POSTCARD FROM THE SLOPE_WHERE ARE ALL MY HARRY POTTER BOOKS, MOM?

Yesterday morning, Mister Oh So Blase about the new Harry Potter movie woke up with a start: "What time is it?" he screamed from his bedroom.

We told him the time (it was 12:30 p.m. or so, his usual weekend hour of wake up) and he told us that he needed to go out to get advanced tickets for the 7p.m. show of "Harry Potter and the Goblets of Fire." at the Pavillion.

Actually, he asked Husband, and then me, if we wanted to go out and get him a ticket. But we declined.

On Saturday night, he and his friends had tried to get into the 7 p.m. show and it was sold out. So he was determined to get in Sunday night, as his desire to see the new movie had risen to a fever pitch.

The mattter of advanced tickets was settled when word came, via cell phone, that his friend’s mother was picking up a ticket for him. A flurry of phone calls followed, "Are you going to the movie? Okay. See you there." and "You going to the movie tonight? Good. See you later…"

A plan was in place. Advanced tickets had been secured. Things were progressing in a postitive direction.

When he came home from the movie I was already reading in bed. He poked his head through my bedroom door: "Mom, do you know where all my Harry Potter books are?"

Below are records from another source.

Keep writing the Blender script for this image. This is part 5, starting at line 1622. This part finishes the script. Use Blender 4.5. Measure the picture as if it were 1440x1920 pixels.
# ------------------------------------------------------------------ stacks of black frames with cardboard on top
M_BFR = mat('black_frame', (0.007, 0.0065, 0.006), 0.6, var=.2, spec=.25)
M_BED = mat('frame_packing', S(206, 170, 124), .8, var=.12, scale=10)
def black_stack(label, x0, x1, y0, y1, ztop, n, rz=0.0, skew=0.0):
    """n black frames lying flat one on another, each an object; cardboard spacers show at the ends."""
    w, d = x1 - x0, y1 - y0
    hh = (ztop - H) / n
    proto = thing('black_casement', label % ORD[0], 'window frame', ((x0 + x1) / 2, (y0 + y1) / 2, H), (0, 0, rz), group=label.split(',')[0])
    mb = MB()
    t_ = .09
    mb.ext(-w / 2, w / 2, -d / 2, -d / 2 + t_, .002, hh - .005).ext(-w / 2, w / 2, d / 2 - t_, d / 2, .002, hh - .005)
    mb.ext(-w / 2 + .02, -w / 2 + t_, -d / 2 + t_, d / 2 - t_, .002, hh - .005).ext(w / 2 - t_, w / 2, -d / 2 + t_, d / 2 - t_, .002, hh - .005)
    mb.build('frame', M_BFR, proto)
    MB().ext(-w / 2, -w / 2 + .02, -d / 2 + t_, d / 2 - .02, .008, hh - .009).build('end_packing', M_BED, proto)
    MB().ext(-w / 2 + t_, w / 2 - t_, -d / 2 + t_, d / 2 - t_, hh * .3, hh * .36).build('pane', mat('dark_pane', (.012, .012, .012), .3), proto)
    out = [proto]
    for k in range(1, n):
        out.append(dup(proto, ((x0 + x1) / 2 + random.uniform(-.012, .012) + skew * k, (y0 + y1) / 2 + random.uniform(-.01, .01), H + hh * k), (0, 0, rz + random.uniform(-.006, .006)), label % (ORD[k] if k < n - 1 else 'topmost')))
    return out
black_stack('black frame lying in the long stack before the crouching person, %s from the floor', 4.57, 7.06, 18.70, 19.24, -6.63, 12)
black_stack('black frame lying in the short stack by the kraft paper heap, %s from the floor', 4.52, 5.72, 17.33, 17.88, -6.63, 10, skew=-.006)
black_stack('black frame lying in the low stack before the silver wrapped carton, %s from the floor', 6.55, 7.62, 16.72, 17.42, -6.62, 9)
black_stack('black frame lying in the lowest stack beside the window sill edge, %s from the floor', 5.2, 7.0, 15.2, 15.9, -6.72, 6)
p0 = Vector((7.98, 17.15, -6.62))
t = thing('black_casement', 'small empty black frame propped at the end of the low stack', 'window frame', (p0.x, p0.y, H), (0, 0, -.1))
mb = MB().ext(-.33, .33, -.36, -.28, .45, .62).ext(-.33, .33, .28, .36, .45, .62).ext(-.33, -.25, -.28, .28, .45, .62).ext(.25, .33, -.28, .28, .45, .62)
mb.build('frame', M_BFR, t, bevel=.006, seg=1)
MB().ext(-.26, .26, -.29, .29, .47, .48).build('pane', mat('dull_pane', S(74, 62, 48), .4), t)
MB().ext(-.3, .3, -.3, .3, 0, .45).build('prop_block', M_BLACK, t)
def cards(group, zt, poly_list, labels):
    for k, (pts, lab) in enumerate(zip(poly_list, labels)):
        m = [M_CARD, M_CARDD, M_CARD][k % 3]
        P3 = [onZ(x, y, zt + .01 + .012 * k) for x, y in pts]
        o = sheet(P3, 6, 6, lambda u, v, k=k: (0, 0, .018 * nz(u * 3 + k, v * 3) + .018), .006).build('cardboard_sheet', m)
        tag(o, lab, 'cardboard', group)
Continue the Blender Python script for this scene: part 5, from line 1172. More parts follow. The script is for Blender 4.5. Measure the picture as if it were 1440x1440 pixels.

I told him to look in all the obvious places. They used to have an honored spot on the top row of his bookcase but they’d apparently moved on. I’d forgotten how after seeing each movie, Son usually wanted to  re-read the book, sometimes more than one book. Following the third movie he was so outraged by how much had been left out that he wanted to savor those missing parts.

But this time was different. I could tell that he’d thoroughly enjoyed the movie. "It put me in a Harry Potter mood. I need all my books," he said. Eventually he found them in various bookcase around the house. He was also starving. In all the excitement to see the movie, he’d forgotten to have dinner. We were all out when he left so he missed our family meal.

"Can you make me something to eat," he asked. I agreed figuring I might get some interesting insight into why he liked this film so much better than the last. "I always knew that the fourth one would make a great movie," he said. "J.K. Rowling wrote it right after the first movie came out and it’s very cinematic. There’s mystery, flashbacks, a lot of action. I somehow knew this one would be good."

I watched the eggs carefully; my son likes them perfectly sunny-side-up. "There was almost no Quidditch in the movie," he added, the only negative he had to say. He thought they did a good job of not leaving anything out. And, according to him, it wasn’t really very violent at all despite what the reviews said. "Some guy cuts his hand off but it goes by really fast." 

Son ate his fried egg sandwich in his bedroom with the fourth book lying open on his chest. There were books from the bookcase all over the floor.  He seemed eager to get back to his reading. We urged him to go to bed as he needs to be up bright and early to take the subway to school. But being in a Harry Potter kind of mood, he might just not be able to stop reading until he gets to the end. Even if it is over 500 pages long.